**Instructions for the task:** Retype only what runs from the first line of the listing to the line holding "(r_+.001, zb_+h*.48)], 14)", both included. Do not retype the pictures.

**Source material:**
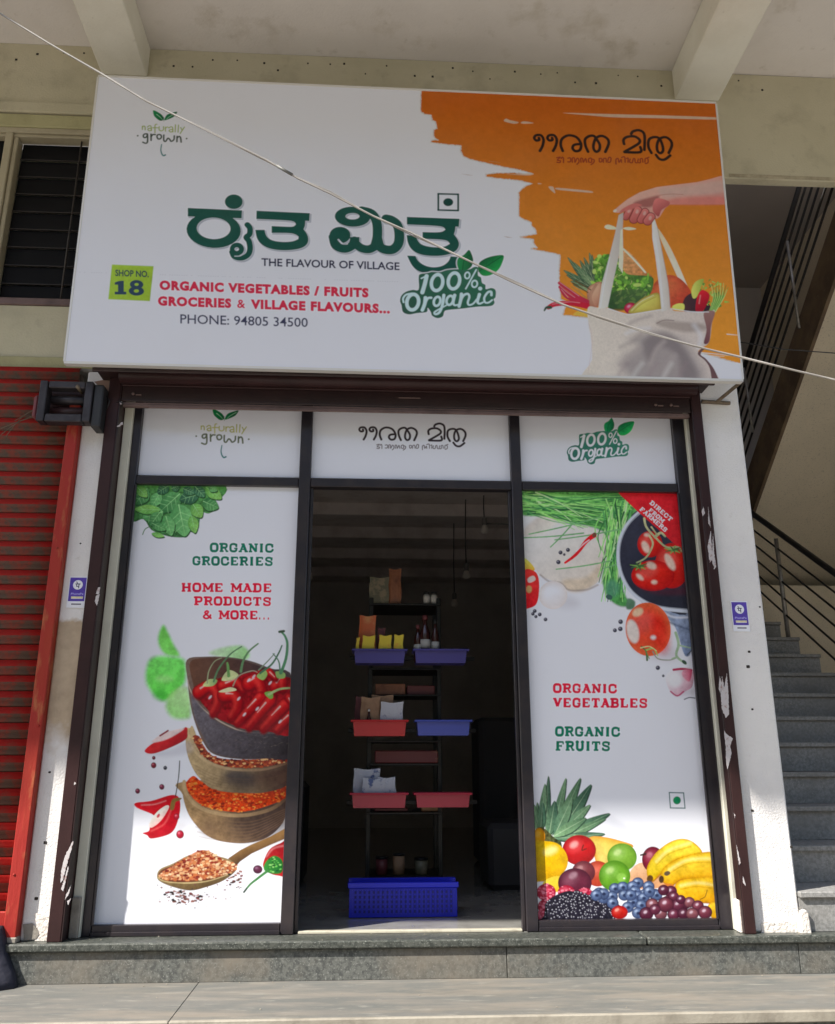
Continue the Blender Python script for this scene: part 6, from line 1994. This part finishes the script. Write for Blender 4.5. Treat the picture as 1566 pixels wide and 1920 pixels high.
def bottle(px, y, pyt, r_, lb, zb_, cap=M['maroon']):
    a = on_y(px, pyt, y)
    x = max(a[0], T2[0]+.020) if px > 760 else a[0]
    zt = a[2]
    h = zt-zb_
    t = thing('sauce_bottle', lb, 'bottle', (x, y, zb_))
    lathe('glass_body', M['bottle'], t, x, y, [(r_*.9, zb_), (r_, zb_+.01), (r_, zb_+h*.62), (r_*.45, zb_+h*.78), (r_*.4, zb_+h*.9)], 14)
    lathe('cap', cap, t, x, y, [(r_*.5, zb_+h*.901), (r_*.5, zt)], 12)
    lathe('label', M['label_white'], t, x, y, [(r_+.001, zb_+h*.30), (r_+.001, zb_+h*.48)], 14)


bottle(773, RY-.09, 1172, .022, 'small dark bottle at the left of the bottle group', T2[5]+.007)
bottle(797, RY-.09, 1154, .030, 'tallest dark sauce bottle with two pale labels', T2[5]+.007)
bottle(816, RY-.09, 1162, .022, 'slim dark bottle at the right of the bottle group', T2[5]+.007, M['black'])
packet('kraft_packet', 662, 1306, 682, 1348, M['maroon'], 'dark plum packet at the left of the middle tier', 'packet', RY-.045, .02, zb_=T3[5]+.007)
packet('kraft_packet', 677, 1308, 712, 1348, M['kraft'], 'brown kraft paper packet on the middle tier', 'packet', RY-.09, .04, zb_=T3[5]+.007)
packet('kraft_packet', 700, 1304, 740, 1348, M['kraft'], 'brown kraft paper bag behind the white packet', 'packet', RY-.05, .03, lean=-.05, zb_=T3[5]+.007)
packet('white_packet', 714, 1317, 762, 1348, M['white_pack'], 'crumpled white paper packet with faint print on the red tub', 'packet', RY-.118, .025, lean=.0, zb_=T3[5]+.007)
bottle(692, RY-.122, 1330, .013, 'tiny bottle with a white cap before the kraft packet', T3[5]+.007, M['label_white'])
packet('printed_packet', 659, 1442, 712, 1486, M['bluewhite'], 'large blue and white packet on the bottom tier', 'packet', RY-.07, .035, zb_=T5[5]+.007)
packet('printed_packet', 680, 1460, 722, 1486, M['bluewhite'], 'blue patterned packet lying in front of the large one', 'packet', RY-.12, .03, zb_=T5[5]+.007)
packet('printed_packet', 713, 1458, 746, 1486, M['bluewhite'], 'blue and white packet leaning to the left on the bottom tier', 'packet', RY-.11, .03, lean=-.12, zb_=T5[5]+.007)
ta, tb_ = P(703, 1407), P(822, 1431)
o = box('maroon_tray', M['maroon'], None, ta[0], tb_[0], RY+.001, RY+.28, tb_[2], ta[2], .006)
tag(o, 'dull maroon tray on the rack between the red and crimson tubs', 'tray')
box('tray_rail', M['rack'], rk, UX[0], UX[1], RY, RY+.3, tb_[2]-.014, tb_[2]-.001, .002)
for i, (a, b, c, d, lb) in enumerate(((702, 765, 1545, 1553, 'flat pale packet lying low on the rack, left side'), (790, 830, 1538, 1552, 'flat dark packet lying low on the rack, right side'))):
    p, q = on_y(a, c, RY+.05), on_y(b, d, RY+.05)
    o = box('flat_packet', M['kraft'] if i else M['maroon'], None, p[0], q[0], RY+.03, RY+.3, shelves[3]+.001, shelves[3]+.02+.012*i, .004)
    tag(o, lb, 'packet')
ga, gb_ = P(704, 1282, RY+.05), P(816, 1303, RY+.05)
box('shelf', M['rack'], rk, UX[0]-.012, UX[1]+.012, RY+.005, RY+.33, gb_[2]-.010, gb_[2]-.001, .002)
o = box('brown_carton', M['brown_pack'], None, ga[0], ga[0]+.17, RY+.05, RY+.25, gb_[2], ga[2], .004)
tag(o, 'flat brown carton on the rack above the kraft paper packets, left half', 'carton')
o = box('brown_carton', M['maroon'], None, ga[0]+.18, gb_[0], RY+.06, RY+.25, gb_[2], ga[2]-.008, .004)
tag(o, 'flat dull maroon carton on the rack above the blue tub', 'carton')
for i, (px, h_, lb) in enumerate(((716, 1606, 'short dark tin on the lowest visible shelf, left'), (748, 1600, 'taller dark tin on the lowest visible shelf, middle'), (790, 1608, 'squat dark tin on the lowest visible shelf, right'))):
    sh_ = P(760, 1640, RY+.1)[2]
    a = on_y(px, h_, RY+.12)
    jt = thing('food_tin', lb, 'tin', (a[0], RY+.12, sh_))
    lathe('tin_body', (M['maroon'], M['kraft'], M['olive_pack'])[i], jt, a[0], RY+.12, [(.032+.004*(i == 2), sh_+.001), (.032+.004*(i == 2), a[2]-.012)], 14)
    lathe('lid', M['rack'], jt, a[0], RY+.12, [(.034+.004*(i == 2), a[2]-.0115), (.034+.004*(i == 2), a[2])], 14)
box('shelf', M['rack'], rk, UX[0]-.012, UX[1]+.012, RY+.005, RY+.33, sh_-.012, sh_, .002)
# blue crate
cr = thing('plastic_crate', 'bright blue slotted plastic crate on the shop floor behind the doorway', 'crate', (1.33, .42, Z0))
x0, x1, y0, y1, z1 = 1.083, 1.598, .345, .50, .195
box('crate_floor', M['crate_blue'], cr, x0+.012, x1-.012, y0+.012, y1-.012, Z0, Z0+.012, .002)
for (a, b, c, d) in ((x0, x1, y0, y0+.010), (x0, x1, y1-.010, y1), (x0, x0+.010, y0+.0105, y1-.0105), (x1-.010, x1, y0+.0105, y1-.0105)):
    box('crate_side', M['crate_blue'], cr, a, b, c, d, Z0+.001, z1-.026, .002)
box('crate_rim', M['crate_blue'], cr, x0-.008, x1+.008, y0-.010, y0+.006, z1-.025, z1, .003)
box('crate_rim', M['crate_blue'], cr, x0-.008, x1+.008, y1-.006, y1+.010, z1-.025, z1, .003)
bm = bmesh.new()
for k in range(40):
    x = x0+.014+k*(x1-x0-.028)/39
    bm_box(bm, x-.0028, x+.0028, y0-.007, y0-.0005, Z0+.016, z1-.034)
sl_ = bmesh.new()
for j in range(5):
    for k in range(22):
        x = x0+.030+k*(x1-x0-.06)/21
        bm_box(sl_, x-.005, x+.005, y0-.0092, y0-.0086, Z0+.022+j*.021, Z0+.034+j*.021)
o = fin(sl_, 'slots', mat('shadowed_crate_slot', (.006, .009, .20), .6), cr)
o['kind'] = 'stuff'
for z_ in (.085, .125):
    bm_box(bm, x0+.008, x1-.008, y0-.0085, y0-.0072, z_, z_+.004)
o = fin(bm, 'ribs', M['crate_blue'], cr)
o['kind'] = 'stuff'
# goods piled inside the crate and dark cartons around the room
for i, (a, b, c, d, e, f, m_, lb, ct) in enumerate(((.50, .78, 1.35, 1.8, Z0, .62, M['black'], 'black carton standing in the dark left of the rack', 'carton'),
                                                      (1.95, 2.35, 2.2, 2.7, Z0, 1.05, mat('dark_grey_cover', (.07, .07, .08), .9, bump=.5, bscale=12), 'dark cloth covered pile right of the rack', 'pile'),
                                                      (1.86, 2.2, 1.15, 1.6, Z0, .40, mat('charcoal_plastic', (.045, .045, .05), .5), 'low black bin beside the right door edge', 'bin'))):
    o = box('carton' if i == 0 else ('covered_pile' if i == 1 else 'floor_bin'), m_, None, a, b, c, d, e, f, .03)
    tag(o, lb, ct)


def bulb(px, py0, py1, y, lb):
    a, b = on_y(px, py0, y), on_y(px, py1, y)
    x = .5*(a[0]+b[0])
    zb_ = b[2]
    zt = 2.76
    t = thing('hanging_bulb', lb, 'lamp', (x, y, zt))
    tube('flex', M['black'], t, [(x+.004, y, zt), (x-.003, y, (zt+zb_)/2), (x, y, zb_+.12)], .0045, 6)
    lathe('holder', M['pvc'], t, x, y, [(.010, zb_+.125), (.018, zb_+.115), (.019, zb_+.068)], 12)
    lathe('glass_bulb', M['bulb'], t, x, y, [(.014, zb_+.067), (.020, zb_+.055), (.030, zb_+.030), (.029, zb_+.015), (.018, zb_+.003), (.004, zb_)], 14)


bulb(908, 925, 1001, 1.95, 'unlit bulb hanging nearest the door top, right side')
bulb(874, 990, 1086, 2.4, 'unlit bulb hanging lower, between the nearest and the faint far one')
bulb(581, 985, 1090, 2.4, 'unlit bulb hanging at the left edge of the doorway')
bulb(852, 1060, 1138, 3.1, 'faint far unlit bulb hanging above the bottles')
pc = thing('conduit_pipe', 'thin grey conduit crossing under the ceiling at the right of the doorway', 'pipe')
tube('pipe_run', M['pvc'], pc, [on_y(905, 981, 1.98), on_y(975, 984, 1.98)], .006, 8)

# =================================================================== LUMP FOR AN UNIDENTIFIED DARK SHAPE AT THE LEFT EDGE
bm = bmesh.new()
pts = [(-.62, -.20), (-.30, -.20)]
prof_l = [on_y(30, 1843, -.2), on_y(24, 1826, -.19), on_y(17, 1808, -.185), on_y(9, 1785, -.18), on_y(7, 1762, -.175), on_y(1, 1738, -.17)]
rings = []
for i, p in enumerate(prof_l):
    wq = .085-.008*i
    xs = [p[0], p[0]-.02, p[0]-.2, p[0]-.5]
    rings.append([(xs[0], p[1]+.03, p[2]), (xs[0]-.004, p[1]-.005, p[2]), (xs[1]-.04, p[1]-wq*.5, p[2]), (xs[2], p[1]-wq-.012, p[2]), (xs[3], p[1]-wq, p[2]), (xs[3], p[1]+.03, p[2])])
zmin = -.111
rings[0] = [(a, b, zmin) for a, b, c in rings[0]]
V = [[bm.verts.new(p) for p in r] for r in rings]
for a, b in zip(V, V[1:]):
    for i in range(6):
        bm.faces.new((a[i], a[(i+1) % 6], b[(i+1) % 6], b[i]))
bm.faces.new(V[0][::-1])
bm.faces.new(V[-1])
bmesh.ops.subdivide_edges(bm, edges=list(bm.edges), cuts=1, use_grid_fill=True)
o = fin(bm, 'dark_lump', M['navy_matte'], None, smooth=True)
tag(o, 'dark navy bundle on the stone tread at the left edge', 'lump')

**Task solution:**
Continue the Blender Python script for this scene: part 6, from line 1994. This part finishes the script. Write for Blender 4.5. Treat the picture as 1566 pixels wide and 1920 pixels high.
def bottle(px, y, pyt, r_, lb, zb_, cap=M['maroon']):
    a = on_y(px, pyt, y)
    x = max(a[0], T2[0]+.020) if px > 760 else a[0]
    zt = a[2]
    h = zt-zb_
    t = thing('sauce_bottle', lb, 'bottle', (x, y, zb_))
    lathe('glass_body', M['bottle'], t, x, y, [(r_*.9, zb_), (r_, zb_+.01), (r_, zb_+h*.62), (r_*.45, zb_+h*.78), (r_*.4, zb_+h*.9)], 14)
    lathe('cap', cap, t, x, y, [(r_*.5, zb_+h*.901), (r_*.5, zt)], 12)
    lathe('label', M['label_white'], t, x, y, [(r_+.001, zb_+h*.30), (r_+.001, zb_+h*.48)], 14)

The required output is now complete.